地球環境産業技術研究機構(RITE)は、2050年カーボンニュートラルに向けたシナリオ分析を、13日の総合資源エネルギー調査会(経済産業相の諮問機関)基本政策分科会で説明した。再生可能エネルギー54%、原子力10%、残りを水素・アンモニア、CCUS(二酸化炭素回収・貯留・利用)火力とする電源構成の場合、電力コストが現状の2倍以上に上昇する可能性を指摘。その上でイノベーションの不確実性を踏まえ、再生可能エネ、原子力といった確立した技術が重要だとした。

 同分科会は1月、次期エネルギー基本計画への反映を見据え、50年実質ゼロに向けた複数シナリオの分析に着手することで合意していた。事務局が参考値として示していた50年の電源構成(再生可能エネ50~60%、原子力・二酸化炭素回収火力30~40%、水素・アンモニア発電10%程度)のほか、再生可能エネを100%とした場合、原子力を20%維持した場合など多様なシナリオが対象。作業をRITEに委託し、結果を待つ間、30年に向けた検討を進めていた。
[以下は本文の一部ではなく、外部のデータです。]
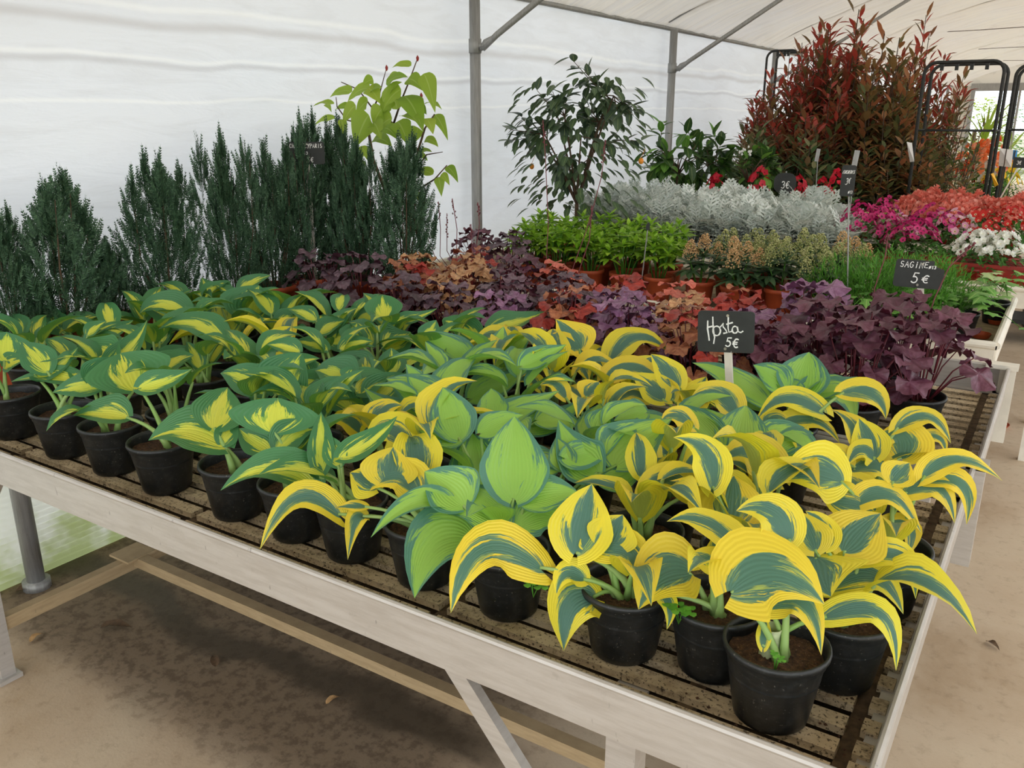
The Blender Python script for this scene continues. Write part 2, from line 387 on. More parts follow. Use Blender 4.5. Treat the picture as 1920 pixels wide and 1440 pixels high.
# far gable with its wide doorway, beyond it the bright outside
def gable(n0):
    mb = MB(); xa, xb, dz = -2.35, 2.6, 2.2
    mb.box((XW, Y1 - .01, 0), (xa, Y1 + .01, EZ)); mb.box((xb, Y1 - .01, 0), (XE, Y1 + .01, EZ))
    pts = [XW + (XE - XW) * i / 40 for i in range(41)]
    V = [(x, Y1, EZ - .02) for x in pts] + [(x, Y1, roofz(x)) for x in pts]
    mb.add(V, [(i, i + 1, 42 + i, 41 + i) for i in range(40)])
    struct('wall_back', mb.me('wall_back', 'rooffilm'))
    mb = MB(); mb.box((xa - .1, Y1 - .12, dz - .12), (xb + .1, Y1 - .02, dz + .05)); mb.box((xa - .08, Y1 - .1, 0), (xa, Y1 - .02, dz)); mb.box((xb, Y1 - .1, 0), (xb + .08, Y1 - .02, dz))
    mb.box((xa + .9, Y1 - .1, 0), (xa + .95, Y1 - .03, dz))
    struct('door_1', mb.me('door_frame', 'steel'))
gable(0)
for k, y in enumerate(HOOPS):                     # wall posts with their knee braces, roof hoops and tie wires
    t = thing('support_post', 'round galvanised wall post with knee brace and roof hoop, ' + ['behind the camera', 'half hidden behind the left end of the near bench', 'left of the kumquat bush', 'behind the broad-leaved citrus', 'at the left edge of the red photinias'][k] if k < 5 else 'galvanised wall post with roof hoop hidden behind the photinias', 'post', (XW + .1, y, 0), 'greenhouse wall posts')
    t['kind'] = 'structure'
    mb = MB(); mb.tube([(0, 0, -.01), (0, 0, EZ - .02)], .029, 16); mb.tube([(0, 0, .0), (0, 0, .03)], .045, 14); mb.obj('post', 'steel', t, smooth=True)
    mb = MB(); mb.tube([(0, 0, 1.86), (0, 0, 1.93)], .034, 14); mb.tube([(.0, 0, 1.895), (.05, 0, 1.895)], .014, 8); mb.obj('clamp', 'steel', t, smooth=True)
    xb = 1.35; zb = roofz(XW + .1 + xb) - .06
    mb = MB(); mb.tube([(.035, 0, 1.875), (.07, 0, 1.91), (.12, 0, 1.93)], [.011, .019, .015], 8)
    mb.tube([(.05, 0, 1.88), (.14, 0, 1.945), (xb, 0, zb)], [.015, .016, .016], 10); mb.obj('brace', 'steel', t, smooth=True) if k < 5 else None
    mb = MB(); mb.tube([(x - XW - .1, 0, roofz(x) + .022) for x in np.linspace(XW + .05, XE - .05, 40)], .017, 8); mb.obj('hoop', 'steel', t, smooth=True)
for k in range(4):
    y = 9.3 + k * 4.0; mb = MB(); z = roofz(-1.5) - .10
    mb.tube([(x, y + .02 * math.sin(x * 3 + k), z + .012 * math.sin(x * 2.2 + k * 2)) for x in np.linspace(-1.75, 4.1, 30)], .0045, 5)
    o = mb.obj('tie_wire', 'twig', None, smooth=True); tag(o, 'thin dark wire strung across under the roof film', 'wire', 'tie wires under the roof', 'structure')

# ================================================================== benches
def ordn(i): return ['first', 'second', 'third', 'fourth', 'fifth', 'sixth', 'seventh', 'eighth', 'ninth', 'tenth', 'eleventh', 'twelfth', 'thirteenth', 'fourteenth', 'fifteenth', 'sixteenth'][i]
slatcache = {}
def slat_me(L, w=.030):
    k = (round(L, 3), w)
    if k not in slatcache:
        mb = MB(); mb.box((-L / 2, -w / 2, -.012), (L / 2, w / 2, 0)); me = mb.me('slat', 'slat')
        slatcache[k] = me
    return slatcache[k]
def rail(t, p, q, out, name='rail', zt=.83, zb=.75, lip=.018, mat='alu'):
    """upright aluminium strip with a rounded outward lip on top"""
    mb = MB(); p = np.array(p, float); q = np.array(q, float); out = np.array(out, float)
    a = lambda e, o, z: tuple(e + out * o + np.array([0, 0, z]))
    for (o0, z0), (o1, z1), th in (((0, zb), (0, zt), .004),):
        mb.add([a(e, o, z) for e in (p, q) for o in (-.003, .003) for z in (zb, zt)], BOXF)
    mb.tube([p + out * .002 + (0, 0, zt), q + out * .002 + (0, 0, zt)], .0055, 8)
    mb.add([a(e, o, z) for e in (p, q) for o in (-.03, 0) for z in (zb, zb + .004)], BOXF)
    return mb.obj(name, mat, t)
def bench(name, label, x0, x1, y0, y1, zt=.83, zs=.76, slats=True, mat='alu', legs=(), panels=4, pitch=.0535):
    t = thing(name, label, 'bench', (0, 0, 0))
    rail(t, (x0, y0, 0), (x1, y0, 0), (0, -1, 0), 'front_rail', zt, zs - .01, mat=mat)
    rail(t, (x0, y1, 0), (x1, y1, 0), (0, 1, 0), 'back_rail', zt, zs - .01, mat=mat)
    rail(t, (x1, y0, 0), (x1, y1, 0), (1, 0, 0), 'side_rail', zt, zs - .01, mat=mat)
    rail(t, (x0, y0, 0), (x0, y1, 0), (-1, 0, 0), 'side_rail', zt, zs - .01, mat=mat)
    if slats:
        n = int((y1 - y0 - .03) / pitch); xe = x1 - .045; edge = [x0 + .02 + (xe - x0 - .02) * i / panels for i in range(panels + 1)]
        for i in range(n):
            y = y0 + .03 + pitch * i
            for j in range(panels):
                L = edge[j + 1] - edge[j] - .018
                o = link('slat', slat_me(L), t, ((edge[j] + edge[j + 1]) / 2 - .002, y + R.uniform(-.001, .001), zs + R.uniform(-.001, .001)))
            o = link('slat', slat_me(.022), t, (x1 - .026, y + R.uniform(-.006, .006) + .012, zs - .001))
        mb = MB()
        for j in range(panels * 3 + 1):
            x = x0 + .02 + (xe - x0 - .02) * j / (panels * 3); mb.box((x - .012, y0 + .055, zs - .030), (x + .012, y1 - .02, zs - .0125))
        mb.box((x1 - .05, y0 + .006, zs - .018), (x1 - .003, y1 - .006, zs - .0141)); mb.obj('cross_bar', 'grime', t)
        mb = MB(); mb.box((x0 + .004, y0 + .05, zs - .034), (x1 - .004, y1 - .02, zs - .0305)); mb.obj('gap_darkening_sheet', 'grime', t)  # sheet added below the slats to block light and keep their gaps dark
        for fx in (x0 + .3, (x0 + x1) / 2, x1 - .2): pass
    for lx, ly in legs:
        mb = MB(); mb.box((lx - .024, ly - .02, 0.012), (lx + .024, ly + .02, zs - .015)); mb.box((lx - .036, ly - .032, 0), (lx + .036, ly + .032, .013)); mb.obj('leg', 'alu', t)
    return t
BX1 = -.088
b1 = bench('plant_bench', 'long slatted aluminium bench in front, full of potted hostas', -2.74, BX1, .88, 1.968, legs=[(-2.37, .985), (-.43, .985), (-2.37, 1.88), (-.43, 1.88)])
for sx, s in ((-2.37, 1), (-.43, -1)):
    for yy in (.94, 1.92):
        mb = MB(); mb.bar((sx + s * .31, yy, .742), (sx + s * .02, yy, .40), .032, .018, (0, 1, 0)); mb.box((sx + s * .29 - .03, yy - .012, .725), (sx + s * .29 + .03, yy + .012, .752)); mb.obj('brace', 'alu', b1)
    mb = MB(); mb.box((sx - .016, 1.0, .15), (sx + .016, 1.87, .19)); mb.obj('cross_bar', 'beige_steel', b1)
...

 こうした分析結果は定量的に示されるが、前提条件を変えれば異なる結果となる。将来の不確実性を踏まえ、課題や制約を認識するとともに、それらを乗り越える具体策などの検討に生かす。30年の電源構成などとは異なり、50年目標は不確実要素がある。あらゆるシナリオを想定した上で、目指すべき方向性として位置付ける。

 産業競争力の観点から、電力コスト上昇に懸念を示す声が委員から出た。豊田正和・日本エネルギー経済研究所理事長は「極めて衝撃的と言わざるを得ない。今でも高い電気代が倍になれば、製造業に日本から出て行けと言っているようなものだ」と述べ、相対的にコストが低い原子力について、新増設を含む最大限の活用を訴えた。田辺新一・早稲田大学教授は「(日本の)ものづくりをどうするか、いま一度考える必要がある」とした。